L’on a cherché à expliquer pourquoi le général a devancé la publication des votes : il aurait craint que l’adhésion ne fut pas assez complète et, songeant au nombre énorme des abstentionnistes en 1793 et en l’an III, il aurait voulu, en faisant voter sur une constitution déjà appliquée, déterminer de nombreux suffrages approbatifs qui ne se seraient pas manifestés. Cette explication est séduisante, mais pourquoi ne pas dire tout simplement que Bonaparte était pressé de gouverner seul ? Il n’y avait plus entre lui et le pouvoir qu’une barrière très mince, il l’a renversée.

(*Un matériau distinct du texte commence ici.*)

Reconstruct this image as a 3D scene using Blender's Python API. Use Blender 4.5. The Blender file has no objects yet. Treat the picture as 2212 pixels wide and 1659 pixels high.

Sur l’acceptation même, il n’y avait aucun doute. Du reste, le nécessaire avait été fait pour que le résultat fût assuré. Pas d’assemblées primaires, cela rappelait trop les clubs[2] ! Des registres furent disposés dans chaque commune ; l’un était destiné à recevoir les « oui », l’autre les « non », et les citoyens allaient signer sur l’un des deux. Cette façon de procéder devait avoir pour conséquence certaine d’empêcher le vote de bien des opposants. En effet, on ne tarda pas à se répéter que les registres portant les « non » serviraient à dresser des listes de proscription, et il fallut, pour aller à l’encontre de ce bruit rapidement répandu, promettre que tous les registres

  1. Bien informé du 28 frimaire.
  2. Cf. sur la haine de Bonaparte pour les clubs ce que dit Thibaudeau, Consulat et Empire, I, 98.